#### Work required
Don't include pictures. Quote the lines below from the first through the line that contains "scene.camera = camo".

#### Dataset excerpt
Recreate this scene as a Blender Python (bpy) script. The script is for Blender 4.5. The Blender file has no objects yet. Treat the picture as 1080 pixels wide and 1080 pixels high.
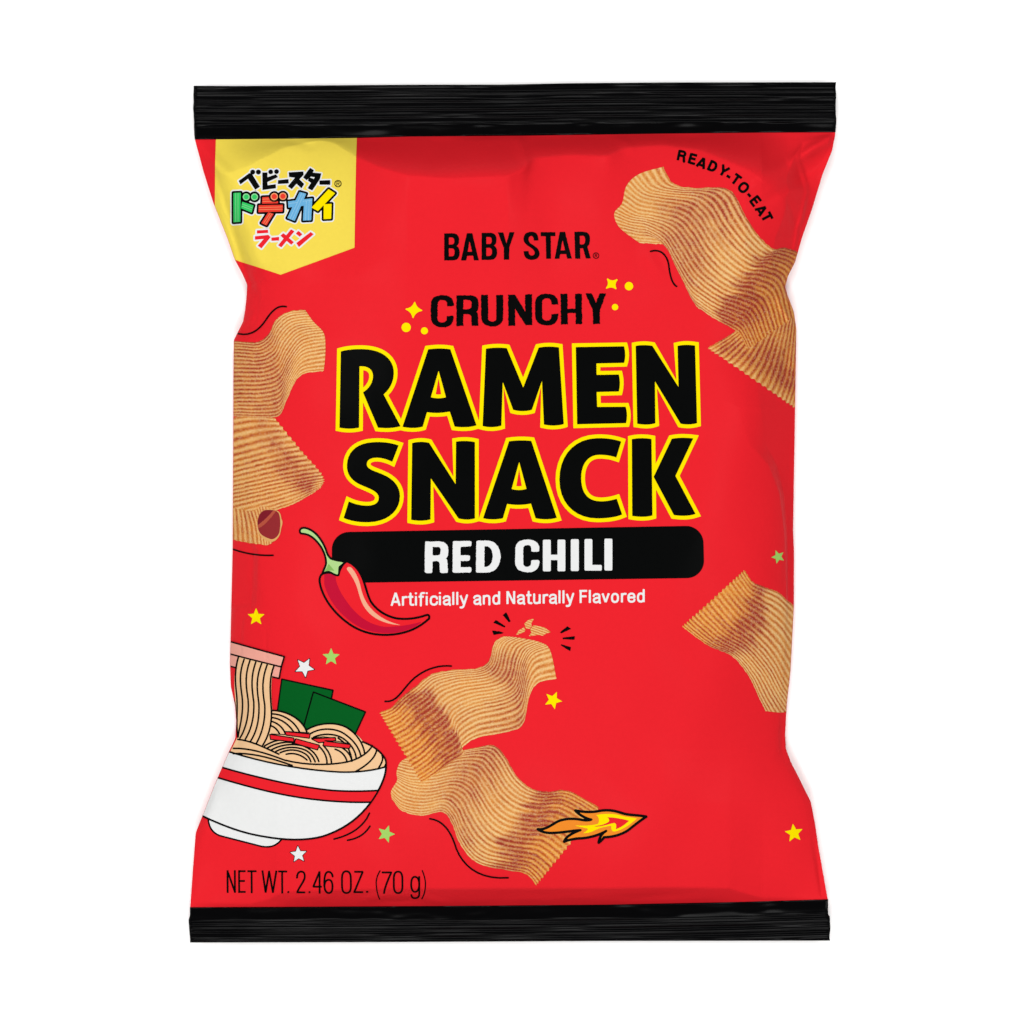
import bpy, math, re
import numpy as np
from mathutils import Vector

scene = bpy.context.scene
C = scene.collection
S = 0.00025            # metres per artwork unit (the bag is about 170 mm wide)
ZSEAL = 0.0065         # the two flat seals lie this far above the table
ZREF = ZSEAL + 70 * S  # height of the printed front
CAM_D = 3.5
K = 1.6                # illuminance of the lamps on the front, in units of pi

# ------------------------------------------------------------------ camera
cam = bpy.data.cameras.new('camera')
cam.sensor_width = 36.0
cam.lens = 36.0 * (CAM_D - ZREF) / (1080 * S)
cam.clip_start = 0.1
cam.clip_end = 100.0
camo = bpy.data.objects.new('camera', cam)
camo.location = (0, 0, CAM_D)
C.objects.link(camo)
scene.camera = camo

# ------------------------------------------------------------------ world, lamps, exposure
world = bpy.data.worlds.new('World')
scene.world = world
world.use_nodes = True
bg = world.node_tree.nodes['Background']
bg.inputs['Color'].default_value = (1, 1, 1, 1)
bg.inputs['Strength'].default_value = 0.10


def softbox(name, az, tilt, dist, size, power):
    l = bpy.data.lights.new(name, 'AREA')
    l.shape = 'SQUARE'
    l.size = size
    l.energy = power
    l.color = (1.0, 0.995, 0.985)
    o = bpy.data.objects.new(name, l)
    a, t = math.radians(az), math.radians(tilt)
    o.location = (dist * math.sin(t) * math.cos(a), dist * math.sin(t) * math.sin(a), dist * math.cos(t))
    d = -Vector(o.location)
    o.rotation_euler = d.to_track_quat('-Z', 'Y').to_euler()
    C.objects.link(o)


POW = 172.0
softbox('softbox', 180, 27, 3.2, 0.75, POW * 0.265)
softbox('softbox', 0, 27, 3.2, 0.75, POW * 0.235)
softbox('softbox', 90, 27, 3.2, 0.75, POW * 0.23)
softbox('softbox', 270, 27, 3.2, 0.75, POW * 0.27)
softbox('strip_softbox', 165, 62, 1.6, 0.35, 3.0)

vs = scene.view_settings
scene.display_settings.display_device = 'sRGB'
vs.view_transform = 'Standard'
vs.look = 'None'
vs.exposure = 0.0
vs.gamma = 1.0
vs.use_curve_mapping = False
scene.cycles.max_bounces = 6
scene.cycles.use_denoising = True


# ------------------------------------------------------------------ materials
def lin(c):
    c = c / 255.0
    return c / 12.92 if c <= 0.04045 else ((c + 0.055) / 1.055) ** 2.4


def alb(r, g, b, k=None):
    k = k or K
    return (min(lin(r) / k, 0.9), min(lin(g) / k, 0.9), min(lin(b) / k, 0.9), 1.0)


MATS = {}


def film(name, rgb, rough=0.32, spec=0.007, grain=0.03):
    if name in MATS:
        return MATS[name]
    m = bpy.data.materials.new(name)
    m.use_nodes = True
    nt = m.node_tree
    b = nt.nodes['Principled BSDF']
    b.inputs['Roughness'].default_value = rough
    b.inputs['Specular IOR Level'].default_value = spec
    col = alb(*rgb)
    tc = nt.nodes.new('ShaderNodeTexCoord')
    nz = nt.nodes.new('ShaderNodeTexNoise')
    nz.inputs['Scale'].default_value = 900.0
    nz.inputs['Detail'].default_value = 3.0
    nt.links.new(tc.outputs['Object'], nz.inputs['Vector'])
    mx = nt.nodes.new('ShaderNodeMix')
    mx.data_type = 'RGBA'
    mx.inputs['A'].default_value = tuple(v * (1 - grain) for v in col[:3]) + (1,)
    mx.inputs['B'].default_value = tuple(v * (1 + grain) for v in col[:3]) + (1,)
    nt.links.new(nz.outputs['Fac'], mx.inputs['Factor'])
    nt.links.new(mx.outputs['Result'], b.inputs['Base Color'])
    MATS[name] = m
    return m


RED = film('red_film', (237, 36, 46))
BLACK = film('black_ink', (9, 10, 10), spec=0.004, grain=0.1)
YELLOW = film('yellow_ink', (255, 231, 0), spec=0.004)
WHITE = film('white_ink', (236, 237, 237), spec=0.004)
TAGY = film('pale_yellow_ink', (246, 220, 84), spec=0.004)
LIME = film('lime_ink', (165, 212, 105), spec=0.004)
NORI = film('dark_green_ink', (8, 92, 34), spec=0.004)
NOODLE = film('noodle_ink', (243, 199, 152), spec=0.004)
PINK = film('pink_ink', (241, 168, 152), spec=0.004)
CRIM = film('crimson_ink', (196, 18, 54), spec=0.004)
REDI = film('red_ink', (237, 36, 46), spec=0.004)
PEACH = film('peach_ink', (242, 174, 142), spec=0.004)
STEM = film('stem_green_ink', (178, 216, 140), spec=0.004)
STEMD = film('stem_shade_ink', (135, 183, 96), spec=0.004)
GREEN = film('bright_green_ink', (52, 200, 100), spec=0.004)
MINT = film('mint_ink', (150, 226, 160), spec=0.004)
TOMATO = film('tomato_ink', (235, 62, 48), spec=0.004)
SALMON = film('salmon_ink', (246, 160, 110), spec=0.004)
SKY = film('sky_blue_ink', (108, 178, 224), spec=0.004)
PALEB = film('pale_blue_ink', (160, 208, 238), spec=0.004)
ORANGE = film('flame_orange_ink', (244, 142, 42), spec=0.004)
TUBED = film('roll_dark_ink', (128, 32, 44), spec=0.004)
RIM = film('roll_rim_ink', (226, 170, 104), spec=0.004)
TUBE = film('roll_shade_ink', (150, 46, 50), spec=0.004)
TUBEL = film('roll_light_ink', (184, 84, 64), spec=0.004)
SEALM = film('black_seal_film', (6, 6, 7), rough=0.2, spec=0.02, grain=0.1)


def chip_material():
    m = bpy.data.materials.new('snack_ink')
    m.use_nodes = True
    nt = m.node_tree
    N, L = nt.nodes, nt.links
    b = N['Principled BSDF']
    b.inputs['Roughness'].default_value = 0.32
    b.inputs['Specular IOR Level'].default_value = 0.004

    def attr(n):
        a = N.new('ShaderNodeAttribute')
        a.attribute_name = n
        return a.outputs['Fac']

    def math_(op, a, b_=0.0, c=0.0, clamp=False):
        x = N.new('ShaderNodeMath')
        x.operation = op
        x.use_clamp = clamp
        for i, v in enumerate((a, b_, c)):
            if isinstance(v, (int, float)):
                x.inputs[i].default_value = v
            else:
                L.new(v, x.inputs[i])
        return x.outputs[0]

    def mix(f, a, b_):
        x = N.new('ShaderNodeMix')
        x.data_type = 'RGBA'
        x.clamp_factor = True
        for key, v in (('Factor', f), ('A', a), ('B', b_)):
            if isinstance(v, (tuple, int, float)):
                x.inputs[key].default_value = v
            else:
                L.new(v, x.inputs[key])
        return x.outputs['Result']

    tc = N.new('ShaderNodeTexCoord')

    def noise(scale, detail=3.0, stretch=None):
        n = N.new('ShaderNodeTexNoise')
        n.inputs['Scale'].default_value = scale
        n.inputs['Detail'].default_value = detail
        L.new(tc.outputs['Object'], n.inputs['Vector'])
        return n.outputs['Fac']

    phase, tone, org, wear = attr('phase'), attr('tone'), attr('orange'), attr('wear')
    n1 = noise(500.0)
    n2 = noise(2200.0, 4.0)
    n3 = noise(150.0)
    ph = math_('MULTIPLY_ADD', math_('SUBTRACT', n1, 0.5), 0.35, phase)
    sn = math_('SINE', math_('MULTIPLY', ph, 2 * math.pi))
    line = math_('POWER', math_('MULTIPLY_ADD', sn, 0.5, 0.5), 3.0)            # dark groove between ridges
    tn = math_('ADD', tone, math_('MULTIPLY', math_('SUBTRACT', n1, 0.5), math_('MULTIPLY', tone, 1.3)), 0, True)
    crest = math_('POWER', math_('MULTIPLY_ADD', sn, -0.5, 0.5), 1.6)
    crest = math_('MULTIPLY', crest, math_('MULTIPLY_ADD', n1, 1.1, 0.25), 0, True)
    gold = mix(math_('MULTIPLY_ADD', n3, 2.4, -0.7, True), alb(241, 176, 94), alb(230, 150, 66))
    cream = mix(crest, gold, alb(250, 214, 150))
    orange = mix(crest, mix(n1, alb(238, 154, 58), alb(228, 130, 42)), alb(248, 188, 98))
    base = mix(org, cream, orange)
    groove = mix(tn, mix(org, alb(202, 110, 50), alb(200, 84, 32)), alb(150, 46, 40))
    lw = math_('MULTIPLY', line, math_('MULTIPLY_ADD', tn, 0.45, 0.66))
    lw = math_('MULTIPLY', lw, math_('MULTIPLY_ADD', n1, 1.2, 0.42), 0, True)
    lw = math_('MULTIPLY', lw, wear, 0, True)
    c1 = mix(lw, base, groove)
    wide = math_('MULTIPLY_ADD', sn, 0.20, 0.84)
    c2 = mix(math_('MULTIPLY', math_('POWER', tn, 1.25), wide), c1, alb(164, 52, 42))
    spk = math_('MULTIPLY', math_('SUBTRACT', n2, 0.5), 1.6)
    c3 = mix(math_('MULTIPLY', spk, 0.8, 0, True), c2, alb(250, 226, 180))
    c4 = mix(math_('MULTIPLY', spk, -0.7, 0, True), c3, alb(150, 80, 40))
    L.new(c4, b.inputs['Base Color'])
    return m


CHIP = chip_material()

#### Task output
Recreate this scene as a Blender Python (bpy) script. The script is for Blender 4.5. The Blender file has no objects yet. Treat the picture as 1080 pixels wide and 1080 pixels high.
import bpy, math, re
import numpy as np
from mathutils import Vector

scene = bpy.context.scene
C = scene.collection
S = 0.00025            # metres per artwork unit (the bag is about 170 mm wide)
ZSEAL = 0.0065         # the two flat seals lie this far above the table
ZREF = ZSEAL + 70 * S  # height of the printed front
CAM_D = 3.5
K = 1.6                # illuminance of the lamps on the front, in units of pi

# ------------------------------------------------------------------ camera
cam = bpy.data.cameras.new('camera')
cam.sensor_width = 36.0
cam.lens = 36.0 * (CAM_D - ZREF) / (1080 * S)
cam.clip_start = 0.1
cam.clip_end = 100.0
camo = bpy.data.objects.new('camera', cam)
camo.location = (0, 0, CAM_D)
C.objects.link(camo)
scene.camera = camo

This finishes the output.